Thursday, February 18, 2016

This Paper Boat - Gregory Kan - Auckland University Press



Kan_this-paper-boat_AI
This Paper Boat follows the author as he traces his own history through the lives and written fragments of Iris Wilkinson (aka Robin Hyde), of his parents and their parents. He explores old territories of Robin Hyde’s, still dripping with the past – the tide pool at Island Bay with its shrimp and driftwood, the garden at Laloma with its crushed lemon leaves. He listens to the stories of his parents and their parents, the eels and milk, frangipani trees, drains and barbed wire of their childhoods. He remembers a jungle of his own; he searches for ghosts in the water. While stumbling across irreparable fractures between worlds, the author uncovers the permission to have beautiful and imperfect plans.
The collection flows forwards beautifully like Ping's river, with each poem running into the next like a continuing narrative running onmany different time lines.  In it there's a potted history of Kan's , as he moves back into his own past and those of his parents - travelling between Singapore and New Zealand. The poems explore early 20th century New Zealand  Robin Hyde, and delve into her life at times but don't break the flow of Kan’s poetry and instead, integrate seamlessly into the writing.  It's that alone that makes it all a pleasant read.  "Outside the square of land you last appeared on / seventy-five years ago, I pretend to busy / my phone. I am / taking in the way Wellington had to force itself / upwards to meet you."  "Walking / through
Wilton’s Bush a few days ago I was / disoriented when I cut my hand on a thorny, / overhanging branch. I realised I had no gloves. / No camouflage paint on my face, no equipment / vest, no rifle around my neck, no ammunition, / no water, no signal set, no platoon, no rank." These different pasts all reflect on the present for Kan, and even with his own past self there seems to be a certain amount of separation that is used to examine the present.  Wellingtonians will totally get this, too.
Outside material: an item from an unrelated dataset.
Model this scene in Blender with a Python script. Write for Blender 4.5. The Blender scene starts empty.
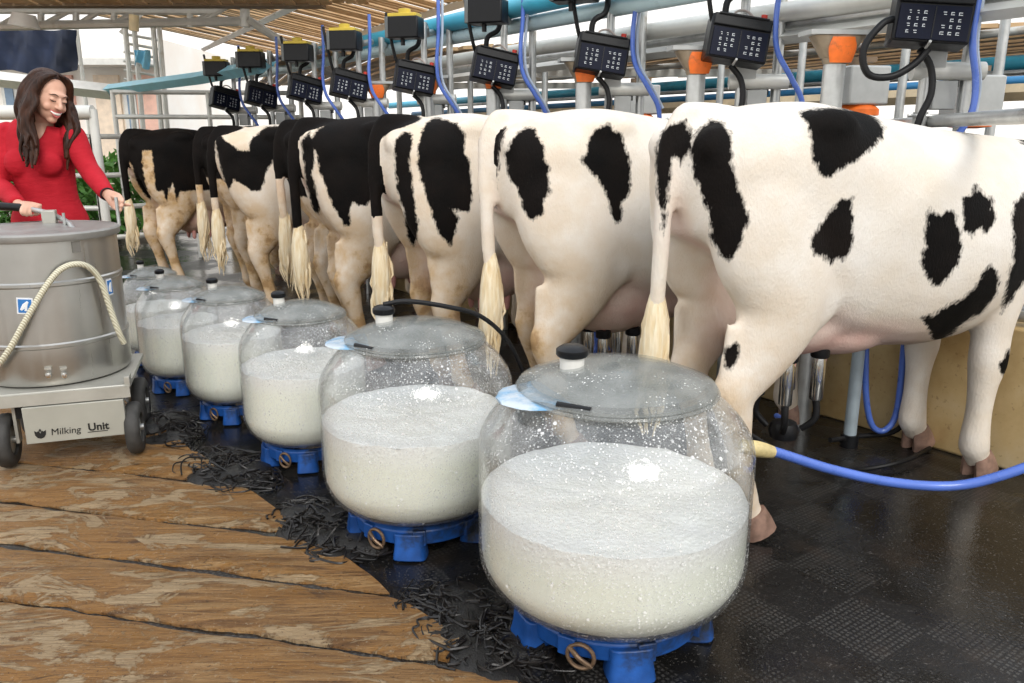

These poems run every direction from emails to blog text.  Modern and ancient and in that sense have a freshness at a time when poetry has a soundbite expenditure for singular event.  Robyn Hide was always a literary figure I found a bit pretentious.  As an academic, in my early years, I struggled to understand why she was famous or revered. Then again, I never understood McCahon either.  But on face value Kan's work is intriguing and challenging.  That's enough, I think.